Prendiamo il debito: quello di Roma è il 134,9% del Pil, a Parigi il 115,6%. Questo gap del 19,3% è un forte argomento. Ma valgano tre considerazioni. La prima è che anche per una scelta strategica del governo Meloni la quota di debito italiano autofinanziato (cioè detenuto da capitali nazionali) rispetto a quella dei non residenti è intorno al 90%, contro il 37% dei francesi. Questo significa che, di fronte alla crescita del debito, l'Eliseo dovrà accontentare gli investitori più speculativi ed esigenti. La seconda considerazione è che questa dinamica sarà presto messa alla prova: secondo il Fmi, di qui al 2030 il rapporto debito/Pil di Parigi aumenterà del 30,3%, contro il 3,9% dell'Italia. Una differenza dovuta sia alla disciplina nei conti, sia alle riforme e ai sacrifici che i francesi non vogliono fare.

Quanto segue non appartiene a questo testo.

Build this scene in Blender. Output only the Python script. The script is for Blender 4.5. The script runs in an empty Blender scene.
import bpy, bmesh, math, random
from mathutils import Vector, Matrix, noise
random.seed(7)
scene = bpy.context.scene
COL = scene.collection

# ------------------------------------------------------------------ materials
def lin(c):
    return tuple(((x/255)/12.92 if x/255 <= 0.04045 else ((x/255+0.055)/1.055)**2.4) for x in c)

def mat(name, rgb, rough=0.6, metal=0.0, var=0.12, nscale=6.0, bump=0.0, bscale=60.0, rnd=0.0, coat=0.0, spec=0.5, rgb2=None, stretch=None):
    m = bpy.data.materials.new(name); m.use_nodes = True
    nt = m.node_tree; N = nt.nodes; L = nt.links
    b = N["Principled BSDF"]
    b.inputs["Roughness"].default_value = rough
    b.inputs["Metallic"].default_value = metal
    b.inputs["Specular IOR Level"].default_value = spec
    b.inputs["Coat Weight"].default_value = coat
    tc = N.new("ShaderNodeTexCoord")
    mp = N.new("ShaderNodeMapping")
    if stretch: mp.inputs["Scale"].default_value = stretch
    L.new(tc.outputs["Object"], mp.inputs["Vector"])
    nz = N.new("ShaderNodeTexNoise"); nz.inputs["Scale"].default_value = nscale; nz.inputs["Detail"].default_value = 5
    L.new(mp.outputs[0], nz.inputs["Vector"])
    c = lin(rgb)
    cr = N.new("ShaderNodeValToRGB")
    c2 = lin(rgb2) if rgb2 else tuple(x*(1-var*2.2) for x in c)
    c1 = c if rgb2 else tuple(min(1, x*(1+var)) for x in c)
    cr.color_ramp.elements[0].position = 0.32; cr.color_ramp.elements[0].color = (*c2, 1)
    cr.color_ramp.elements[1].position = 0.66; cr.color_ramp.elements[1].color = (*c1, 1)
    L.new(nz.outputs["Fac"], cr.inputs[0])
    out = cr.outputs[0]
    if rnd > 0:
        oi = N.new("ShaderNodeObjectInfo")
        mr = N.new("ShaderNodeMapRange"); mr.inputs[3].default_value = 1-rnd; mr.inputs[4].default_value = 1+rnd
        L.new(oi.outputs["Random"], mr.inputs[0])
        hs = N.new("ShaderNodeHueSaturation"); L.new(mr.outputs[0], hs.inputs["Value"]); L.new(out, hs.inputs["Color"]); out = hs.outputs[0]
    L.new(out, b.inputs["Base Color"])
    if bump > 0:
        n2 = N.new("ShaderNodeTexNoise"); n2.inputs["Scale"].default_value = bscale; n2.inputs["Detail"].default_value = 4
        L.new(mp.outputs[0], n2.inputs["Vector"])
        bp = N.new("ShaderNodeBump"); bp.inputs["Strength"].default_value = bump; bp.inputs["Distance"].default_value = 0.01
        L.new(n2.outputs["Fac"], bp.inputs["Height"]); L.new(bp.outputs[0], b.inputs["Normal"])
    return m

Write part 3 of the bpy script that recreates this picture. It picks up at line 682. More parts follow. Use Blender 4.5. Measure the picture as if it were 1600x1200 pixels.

Per quanto riguarda il Pil, la percezione è che Roma cresca meno di Parigi. Negli ultimi 4 trimestri l'aumento tendenziale del Pil è stato dello 0,43% in Italia e 0,76% in Francia. Ma, come ha notato Marco Fortis sul Sole 24 Ore, la Francia deve questo risultato al suo Pil "invenduto", cioè alla forte variazione delle scorte: +1,6% nel secondo trimestre 2025, contro il +0,26% italiano. In altri termini, la crescita del Pil francese è drogata da quella parte di produzione che non è assorbita dalla domanda e finisce in magazzino. Depurata di questa componente, la crescita del Pil italiano "venduto" è dello 0,19%, e quella francese diventa negativa dello 0,83%.

Si potrebbe andare avanti.

Ma la sostanza non cambia: l'era di una Francia che sui mercati finanziari veniva considerata alla stregua della Germania, anche per la sua stabilità politica, è finita. Le toccheranno i compiti a casa che l'Italia continua a fare con l'esecutivo in carica. E, ne siamo certi, prima o poi se ne accorgerà anche Moody's.